Sie ist fasziniert durch das Phänomen der allumfassenden Bewegung, die sich auf allen kosmischen Niveaus manifestiert, im Besonderen durch Bewegungskomplexe, die als Spiralformen erscheinen, wie Wirbelstürme oder Spiralnebel, so wie unsere Milchstrasse. Sie wirken wie verzaubert, durch ihre ätherische Transparenz.
Der Ursprung dieser Arbeiten ist in der auf der Töpferscheibe gedrehten Gefässform zu finden. Die Seele dieser Form ist eine Spirale. Im Nachhinein war die Zeit, die sie zubrachte, um das Porzellan auf der Töpferscheibe zu untersuchen, bedeutend für ihre Entwicklung. In ihren heutigen Arbeiten ist der Nachklang davon noch spürbar. Es scheint, als ob diese Gefässformen unter dem Druck der zentrifugalen Bewegungskräfte explodierten, wie unsere Milchstrasse in Urzeiten, und in der Dynamik dieser Kräfte, wie in einer tanzenden Bewegung, erstarrten.
Paula Bastiaansen baut ihre Arbeiten aus dünnen Streifen Porzellan, von ungefähr einem Zentimeter Breite auf, die manchmal kaum einen
Millimeter dick sind. Dieses "Aufbauen" ist das Resultat einer bestimmten Formidee, die als Struktur auf Papier gezeichnet ist.

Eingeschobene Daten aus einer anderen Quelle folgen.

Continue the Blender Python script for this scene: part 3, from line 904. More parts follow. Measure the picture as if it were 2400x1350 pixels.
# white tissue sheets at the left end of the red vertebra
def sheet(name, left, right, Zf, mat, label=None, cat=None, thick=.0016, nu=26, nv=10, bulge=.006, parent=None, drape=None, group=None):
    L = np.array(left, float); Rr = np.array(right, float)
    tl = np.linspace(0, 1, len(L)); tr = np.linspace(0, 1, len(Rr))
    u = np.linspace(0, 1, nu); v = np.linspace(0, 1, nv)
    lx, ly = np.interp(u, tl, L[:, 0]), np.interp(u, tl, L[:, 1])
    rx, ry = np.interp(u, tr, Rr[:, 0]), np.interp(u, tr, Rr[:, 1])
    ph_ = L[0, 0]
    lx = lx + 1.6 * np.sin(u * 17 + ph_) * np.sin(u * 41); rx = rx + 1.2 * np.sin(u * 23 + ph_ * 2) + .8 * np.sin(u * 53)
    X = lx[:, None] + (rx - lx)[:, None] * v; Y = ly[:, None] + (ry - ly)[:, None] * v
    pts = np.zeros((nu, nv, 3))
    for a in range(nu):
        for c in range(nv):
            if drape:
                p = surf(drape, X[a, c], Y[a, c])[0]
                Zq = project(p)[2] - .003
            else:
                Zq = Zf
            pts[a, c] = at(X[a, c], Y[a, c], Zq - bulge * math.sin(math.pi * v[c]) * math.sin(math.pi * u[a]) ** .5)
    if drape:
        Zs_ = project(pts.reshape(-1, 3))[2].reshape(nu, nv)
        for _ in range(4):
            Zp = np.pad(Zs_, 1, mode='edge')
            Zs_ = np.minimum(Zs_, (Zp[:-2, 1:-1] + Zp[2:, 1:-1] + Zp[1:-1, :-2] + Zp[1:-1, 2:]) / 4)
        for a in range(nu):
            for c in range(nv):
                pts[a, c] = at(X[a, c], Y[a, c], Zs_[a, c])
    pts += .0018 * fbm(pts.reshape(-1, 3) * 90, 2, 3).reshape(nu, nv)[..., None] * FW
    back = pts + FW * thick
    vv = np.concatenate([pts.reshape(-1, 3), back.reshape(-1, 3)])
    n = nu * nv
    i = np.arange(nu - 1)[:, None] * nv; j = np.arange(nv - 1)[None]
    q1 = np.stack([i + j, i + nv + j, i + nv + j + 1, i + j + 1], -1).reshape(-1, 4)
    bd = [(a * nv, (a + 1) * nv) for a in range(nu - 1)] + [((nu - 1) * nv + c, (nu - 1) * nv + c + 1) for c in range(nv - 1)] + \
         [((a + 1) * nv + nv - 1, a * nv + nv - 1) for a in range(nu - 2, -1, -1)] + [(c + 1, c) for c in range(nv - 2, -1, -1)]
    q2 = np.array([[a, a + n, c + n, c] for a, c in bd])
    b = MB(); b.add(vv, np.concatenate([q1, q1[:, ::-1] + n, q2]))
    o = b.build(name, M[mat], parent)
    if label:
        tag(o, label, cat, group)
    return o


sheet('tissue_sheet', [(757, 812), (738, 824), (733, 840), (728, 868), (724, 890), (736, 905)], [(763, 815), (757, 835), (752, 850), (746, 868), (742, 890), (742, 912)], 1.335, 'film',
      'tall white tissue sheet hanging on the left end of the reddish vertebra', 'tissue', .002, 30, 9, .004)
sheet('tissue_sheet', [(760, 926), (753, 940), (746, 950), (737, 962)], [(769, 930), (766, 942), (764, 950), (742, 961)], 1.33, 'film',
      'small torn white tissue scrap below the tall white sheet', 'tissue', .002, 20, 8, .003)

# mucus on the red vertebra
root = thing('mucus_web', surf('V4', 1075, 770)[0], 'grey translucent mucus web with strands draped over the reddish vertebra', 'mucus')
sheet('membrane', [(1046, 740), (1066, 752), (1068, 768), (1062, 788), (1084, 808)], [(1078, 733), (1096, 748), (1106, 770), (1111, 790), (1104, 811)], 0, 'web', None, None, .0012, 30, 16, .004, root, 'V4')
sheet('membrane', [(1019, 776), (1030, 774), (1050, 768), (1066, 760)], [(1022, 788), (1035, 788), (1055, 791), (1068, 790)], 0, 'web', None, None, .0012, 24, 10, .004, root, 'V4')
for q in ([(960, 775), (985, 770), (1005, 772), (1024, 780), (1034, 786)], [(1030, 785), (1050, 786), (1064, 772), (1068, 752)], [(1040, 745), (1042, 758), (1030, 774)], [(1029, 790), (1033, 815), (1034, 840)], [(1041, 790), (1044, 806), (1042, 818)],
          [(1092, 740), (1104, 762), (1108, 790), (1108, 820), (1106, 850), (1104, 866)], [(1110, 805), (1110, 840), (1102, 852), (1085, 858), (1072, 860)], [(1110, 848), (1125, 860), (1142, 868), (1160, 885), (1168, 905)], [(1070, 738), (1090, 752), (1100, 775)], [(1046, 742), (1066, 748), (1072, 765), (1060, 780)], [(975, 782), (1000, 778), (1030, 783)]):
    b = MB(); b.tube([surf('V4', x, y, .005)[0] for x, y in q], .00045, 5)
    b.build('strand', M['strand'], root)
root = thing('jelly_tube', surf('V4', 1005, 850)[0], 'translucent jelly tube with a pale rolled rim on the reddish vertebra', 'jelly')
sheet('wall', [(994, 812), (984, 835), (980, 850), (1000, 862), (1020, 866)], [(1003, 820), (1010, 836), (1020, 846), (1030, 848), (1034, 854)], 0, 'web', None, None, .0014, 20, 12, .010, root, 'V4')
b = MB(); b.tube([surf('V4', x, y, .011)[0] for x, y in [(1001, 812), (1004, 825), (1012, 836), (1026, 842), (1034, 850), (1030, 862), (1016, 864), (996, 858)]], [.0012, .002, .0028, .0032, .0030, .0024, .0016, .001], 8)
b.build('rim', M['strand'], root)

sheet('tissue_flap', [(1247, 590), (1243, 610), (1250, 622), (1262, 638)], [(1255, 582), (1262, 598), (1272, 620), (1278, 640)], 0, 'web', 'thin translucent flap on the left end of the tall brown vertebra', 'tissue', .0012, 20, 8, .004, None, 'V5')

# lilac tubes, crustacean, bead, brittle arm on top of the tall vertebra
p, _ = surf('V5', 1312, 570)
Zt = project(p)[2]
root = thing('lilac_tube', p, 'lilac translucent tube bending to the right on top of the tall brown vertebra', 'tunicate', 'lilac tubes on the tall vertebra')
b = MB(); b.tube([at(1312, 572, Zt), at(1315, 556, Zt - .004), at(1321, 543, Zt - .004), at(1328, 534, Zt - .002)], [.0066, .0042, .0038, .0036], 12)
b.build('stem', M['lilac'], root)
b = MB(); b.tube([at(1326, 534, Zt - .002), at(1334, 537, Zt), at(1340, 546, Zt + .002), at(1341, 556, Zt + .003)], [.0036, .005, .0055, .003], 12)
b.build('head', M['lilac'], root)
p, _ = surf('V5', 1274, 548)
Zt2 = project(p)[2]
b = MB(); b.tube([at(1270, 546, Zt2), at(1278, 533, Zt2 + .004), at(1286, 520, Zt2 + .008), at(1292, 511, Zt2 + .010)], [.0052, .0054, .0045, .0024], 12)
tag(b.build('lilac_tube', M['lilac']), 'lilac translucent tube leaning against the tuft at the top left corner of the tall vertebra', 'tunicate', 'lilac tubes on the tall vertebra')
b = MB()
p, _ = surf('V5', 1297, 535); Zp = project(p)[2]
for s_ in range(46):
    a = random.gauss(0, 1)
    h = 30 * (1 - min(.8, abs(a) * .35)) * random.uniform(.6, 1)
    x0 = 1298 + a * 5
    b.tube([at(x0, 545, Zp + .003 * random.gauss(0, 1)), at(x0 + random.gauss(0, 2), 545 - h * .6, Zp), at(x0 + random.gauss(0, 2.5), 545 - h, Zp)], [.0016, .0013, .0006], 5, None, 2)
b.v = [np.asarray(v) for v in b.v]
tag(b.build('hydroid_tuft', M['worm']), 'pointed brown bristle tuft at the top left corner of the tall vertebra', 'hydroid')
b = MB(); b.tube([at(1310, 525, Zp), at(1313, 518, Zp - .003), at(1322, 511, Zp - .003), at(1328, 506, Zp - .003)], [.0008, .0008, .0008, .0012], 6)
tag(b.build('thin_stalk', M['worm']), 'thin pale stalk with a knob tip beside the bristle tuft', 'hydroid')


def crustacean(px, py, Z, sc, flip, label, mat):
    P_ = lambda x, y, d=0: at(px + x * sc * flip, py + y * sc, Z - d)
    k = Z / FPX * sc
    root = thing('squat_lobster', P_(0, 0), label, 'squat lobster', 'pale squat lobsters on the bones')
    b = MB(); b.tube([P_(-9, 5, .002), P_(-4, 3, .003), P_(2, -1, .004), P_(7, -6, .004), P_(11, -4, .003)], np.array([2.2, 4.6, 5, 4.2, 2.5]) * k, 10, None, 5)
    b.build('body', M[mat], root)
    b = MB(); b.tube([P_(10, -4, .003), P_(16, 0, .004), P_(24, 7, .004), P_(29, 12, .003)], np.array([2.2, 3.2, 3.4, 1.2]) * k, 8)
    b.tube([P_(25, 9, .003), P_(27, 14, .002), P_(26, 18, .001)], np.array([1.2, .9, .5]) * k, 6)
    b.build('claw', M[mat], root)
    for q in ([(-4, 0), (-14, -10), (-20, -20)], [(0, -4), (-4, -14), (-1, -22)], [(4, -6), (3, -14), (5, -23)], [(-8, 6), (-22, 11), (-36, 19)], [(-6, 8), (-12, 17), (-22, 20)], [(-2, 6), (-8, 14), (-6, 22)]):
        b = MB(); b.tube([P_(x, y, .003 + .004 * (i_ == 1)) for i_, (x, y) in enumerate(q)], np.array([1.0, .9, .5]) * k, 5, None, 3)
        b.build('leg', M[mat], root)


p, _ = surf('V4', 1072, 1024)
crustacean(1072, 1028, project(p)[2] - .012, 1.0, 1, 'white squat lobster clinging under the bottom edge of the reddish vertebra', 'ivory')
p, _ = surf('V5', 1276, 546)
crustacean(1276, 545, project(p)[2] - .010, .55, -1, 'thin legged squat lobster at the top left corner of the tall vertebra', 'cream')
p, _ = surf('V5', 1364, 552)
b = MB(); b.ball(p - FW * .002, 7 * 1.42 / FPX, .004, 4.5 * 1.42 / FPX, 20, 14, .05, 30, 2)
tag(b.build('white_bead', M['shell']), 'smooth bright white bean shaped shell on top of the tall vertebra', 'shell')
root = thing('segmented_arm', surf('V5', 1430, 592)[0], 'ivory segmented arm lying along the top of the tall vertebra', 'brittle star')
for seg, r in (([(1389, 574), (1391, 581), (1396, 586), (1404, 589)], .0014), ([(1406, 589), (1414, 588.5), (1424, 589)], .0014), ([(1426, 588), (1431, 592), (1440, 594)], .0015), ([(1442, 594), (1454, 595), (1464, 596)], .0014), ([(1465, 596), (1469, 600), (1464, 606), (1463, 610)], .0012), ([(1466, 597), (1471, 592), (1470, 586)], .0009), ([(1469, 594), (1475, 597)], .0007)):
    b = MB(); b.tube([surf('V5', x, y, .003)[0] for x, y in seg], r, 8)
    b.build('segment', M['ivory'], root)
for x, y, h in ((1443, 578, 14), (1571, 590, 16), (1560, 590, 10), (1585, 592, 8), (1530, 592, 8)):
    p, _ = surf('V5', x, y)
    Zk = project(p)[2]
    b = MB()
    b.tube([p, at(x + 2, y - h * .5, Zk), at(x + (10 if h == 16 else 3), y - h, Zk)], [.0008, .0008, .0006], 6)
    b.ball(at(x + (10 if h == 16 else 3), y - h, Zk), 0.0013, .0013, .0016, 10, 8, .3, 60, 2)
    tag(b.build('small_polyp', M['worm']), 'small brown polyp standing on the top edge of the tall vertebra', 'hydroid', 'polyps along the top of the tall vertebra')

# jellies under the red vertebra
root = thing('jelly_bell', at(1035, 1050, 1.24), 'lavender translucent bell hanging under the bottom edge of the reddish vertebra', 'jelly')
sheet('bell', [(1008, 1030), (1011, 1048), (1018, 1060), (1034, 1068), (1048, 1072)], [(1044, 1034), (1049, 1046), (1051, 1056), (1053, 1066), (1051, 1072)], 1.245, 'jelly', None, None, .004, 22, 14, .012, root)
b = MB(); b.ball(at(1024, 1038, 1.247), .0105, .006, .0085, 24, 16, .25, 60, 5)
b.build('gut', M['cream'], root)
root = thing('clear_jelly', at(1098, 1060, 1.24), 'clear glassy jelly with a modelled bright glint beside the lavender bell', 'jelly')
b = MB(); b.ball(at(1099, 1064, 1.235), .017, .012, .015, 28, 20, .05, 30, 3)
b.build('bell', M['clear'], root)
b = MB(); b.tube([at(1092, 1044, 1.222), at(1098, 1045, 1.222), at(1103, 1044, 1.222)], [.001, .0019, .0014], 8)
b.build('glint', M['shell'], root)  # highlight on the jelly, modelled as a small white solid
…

Darauf wird eine dünne Plastikfolie gelegt, worauf diese Porzellanstreifen ihren Platz finden in der Ordnung der darunterliegenden Zeichnung. Darüber
kommt wieder eine Schicht Folie. Diese Sandwichkonstruktion wird zunächst "eingerollt" und danach in einer Steingutform wieder "ausgerollt".
Dieses "Ausrollen" bestimmt die dreidimensionale Form und muss in einer fliessenden Bewegung ausgeführt werden. Eine Korrektur ist
nicht mehr möglich. Das Porzellan hat seine eigenen Gesetze.
Nach dem Trockenen wird die Form dem Ofen anvertraut, in der sie bei einer Temperatur von 1260° Celsius gebrannt wird. Bei dieser Temperatur
sintert das Porzellan, das heisst auch, es schwindet. Es erhält hell-rotglühend seine endgültige Form.
Aber erst wenn der Ofen geöffnet wird, enthüllen Paula Bastiaansens Werke ihre ultimative Realität.
PAULA BASTlAANSEN erhielt in diesem Jahr den "Bronce Price" der "2004 Taiwan Ceramics Biennale" in Taipei.
Ihre neuesten Arbeiten werden vom 11. September bis 08.
Oktober 2004 in der Galerie Carla Koch in Amsterdam, Prinsengracht 510, Tel.:+31-20-639.0198, zu sehen sein.